• The exercise: Please quote the material exactly, every line of it.

• Material provided:
┌──
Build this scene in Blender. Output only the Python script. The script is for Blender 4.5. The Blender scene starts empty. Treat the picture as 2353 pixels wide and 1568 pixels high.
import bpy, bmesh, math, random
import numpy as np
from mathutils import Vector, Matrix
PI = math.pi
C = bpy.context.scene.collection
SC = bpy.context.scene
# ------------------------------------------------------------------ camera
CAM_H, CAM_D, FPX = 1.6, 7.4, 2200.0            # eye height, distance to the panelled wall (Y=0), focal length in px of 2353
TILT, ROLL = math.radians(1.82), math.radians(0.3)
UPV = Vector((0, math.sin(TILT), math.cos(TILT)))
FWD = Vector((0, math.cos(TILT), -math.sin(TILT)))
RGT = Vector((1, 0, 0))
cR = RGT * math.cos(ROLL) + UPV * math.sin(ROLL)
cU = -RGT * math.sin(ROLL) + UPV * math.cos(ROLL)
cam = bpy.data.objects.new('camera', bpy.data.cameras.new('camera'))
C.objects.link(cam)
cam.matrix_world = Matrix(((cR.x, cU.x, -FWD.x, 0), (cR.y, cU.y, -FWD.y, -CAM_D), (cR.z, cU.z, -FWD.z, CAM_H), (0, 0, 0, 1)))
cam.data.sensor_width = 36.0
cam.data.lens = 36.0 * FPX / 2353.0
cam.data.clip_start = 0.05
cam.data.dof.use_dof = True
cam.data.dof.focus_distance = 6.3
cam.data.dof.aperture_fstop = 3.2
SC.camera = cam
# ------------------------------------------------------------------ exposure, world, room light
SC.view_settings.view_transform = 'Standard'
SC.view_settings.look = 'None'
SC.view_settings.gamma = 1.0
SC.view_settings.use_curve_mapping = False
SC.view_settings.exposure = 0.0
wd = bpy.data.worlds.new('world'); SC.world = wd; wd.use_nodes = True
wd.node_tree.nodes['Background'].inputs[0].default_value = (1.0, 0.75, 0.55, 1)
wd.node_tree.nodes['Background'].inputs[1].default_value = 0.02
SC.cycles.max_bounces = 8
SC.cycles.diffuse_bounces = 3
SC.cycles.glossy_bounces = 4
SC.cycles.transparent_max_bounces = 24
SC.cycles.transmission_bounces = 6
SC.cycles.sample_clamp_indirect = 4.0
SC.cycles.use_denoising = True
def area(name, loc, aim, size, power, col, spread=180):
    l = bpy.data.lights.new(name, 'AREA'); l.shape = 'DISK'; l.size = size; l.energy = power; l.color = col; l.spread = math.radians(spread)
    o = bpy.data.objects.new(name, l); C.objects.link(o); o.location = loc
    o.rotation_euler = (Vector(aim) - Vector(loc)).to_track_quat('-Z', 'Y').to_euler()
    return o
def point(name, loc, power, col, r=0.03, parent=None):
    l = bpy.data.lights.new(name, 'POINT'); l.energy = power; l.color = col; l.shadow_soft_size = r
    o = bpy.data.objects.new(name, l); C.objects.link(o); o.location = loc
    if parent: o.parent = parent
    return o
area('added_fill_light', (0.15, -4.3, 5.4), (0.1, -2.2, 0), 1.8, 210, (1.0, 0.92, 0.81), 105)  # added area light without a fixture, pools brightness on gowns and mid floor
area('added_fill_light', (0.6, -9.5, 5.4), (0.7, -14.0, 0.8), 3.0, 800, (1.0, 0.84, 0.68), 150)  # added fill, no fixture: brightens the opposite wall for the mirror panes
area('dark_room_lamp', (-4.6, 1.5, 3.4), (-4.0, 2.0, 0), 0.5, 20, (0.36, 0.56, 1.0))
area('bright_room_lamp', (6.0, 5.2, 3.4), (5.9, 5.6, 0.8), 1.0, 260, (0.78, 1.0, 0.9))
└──
• In response:
Build this scene in Blender. Output only the Python script. The script is for Blender 4.5. The Blender scene starts empty. Treat the picture as 2353 pixels wide and 1568 pixels high.
import bpy, bmesh, math, random
import numpy as np
from mathutils import Vector, Matrix
PI = math.pi
C = bpy.context.scene.collection
SC = bpy.context.scene
# ------------------------------------------------------------------ camera
CAM_H, CAM_D, FPX = 1.6, 7.4, 2200.0            # eye height, distance to the panelled wall (Y=0), focal length in px of 2353
TILT, ROLL = math.radians(1.82), math.radians(0.3)
UPV = Vector((0, math.sin(TILT), math.cos(TILT)))
FWD = Vector((0, math.cos(TILT), -math.sin(TILT)))
RGT = Vector((1, 0, 0))
cR = RGT * math.cos(ROLL) + UPV * math.sin(ROLL)
cU = -RGT * math.sin(ROLL) + UPV * math.cos(ROLL)
cam = bpy.data.objects.new('camera', bpy.data.cameras.new('camera'))
C.objects.link(cam)
cam.matrix_world = Matrix(((cR.x, cU.x, -FWD.x, 0), (cR.y, cU.y, -FWD.y, -CAM_D), (cR.z, cU.z, -FWD.z, CAM_H), (0, 0, 0, 1)))
cam.data.sensor_width = 36.0
cam.data.lens = 36.0 * FPX / 2353.0
cam.data.clip_start = 0.05
cam.data.dof.use_dof = True
cam.data.dof.focus_distance = 6.3
cam.data.dof.aperture_fstop = 3.2
SC.camera = cam
# ------------------------------------------------------------------ exposure, world, room light
SC.view_settings.view_transform = 'Standard'
SC.view_settings.look = 'None'
SC.view_settings.gamma = 1.0
SC.view_settings.use_curve_mapping = False
SC.view_settings.exposure = 0.0
wd = bpy.data.worlds.new('world'); SC.world = wd; wd.use_nodes = True
wd.node_tree.nodes['Background'].inputs[0].default_value = (1.0, 0.75, 0.55, 1)
wd.node_tree.nodes['Background'].inputs[1].default_value = 0.02
SC.cycles.max_bounces = 8
SC.cycles.diffuse_bounces = 3
SC.cycles.glossy_bounces = 4
SC.cycles.transparent_max_bounces = 24
SC.cycles.transmission_bounces = 6
SC.cycles.sample_clamp_indirect = 4.0
SC.cycles.use_denoising = True
def area(name, loc, aim, size, power, col, spread=180):
    l = bpy.data.lights.new(name, 'AREA'); l.shape = 'DISK'; l.size = size; l.energy = power; l.color = col; l.spread = math.radians(spread)
    o = bpy.data.objects.new(name, l); C.objects.link(o); o.location = loc
    o.rotation_euler = (Vector(aim) - Vector(loc)).to_track_quat('-Z', 'Y').to_euler()
    return o
def point(name, loc, power, col, r=0.03, parent=None):
    l = bpy.data.lights.new(name, 'POINT'); l.energy = power; l.color = col; l.shadow_soft_size = r
    o = bpy.data.objects.new(name, l); C.objects.link(o); o.location = loc
    if parent: o.parent = parent
    return o
area('added_fill_light', (0.15, -4.3, 5.4), (0.1, -2.2, 0), 1.8, 210, (1.0, 0.92, 0.81), 105)  # added area light without a fixture, pools brightness on gowns and mid floor
area('added_fill_light', (0.6, -9.5, 5.4), (0.7, -14.0, 0.8), 3.0, 800, (1.0, 0.84, 0.68), 150)  # added fill, no fixture: brightens the opposite wall for the mirror panes
area('dark_room_lamp', (-4.6, 1.5, 3.4), (-4.0, 2.0, 0), 0.5, 20, (0.36, 0.56, 1.0))
area('bright_room_lamp', (6.0, 5.2, 3.4), (5.9, 5.6, 0.8), 1.0, 260, (0.78, 1.0, 0.9))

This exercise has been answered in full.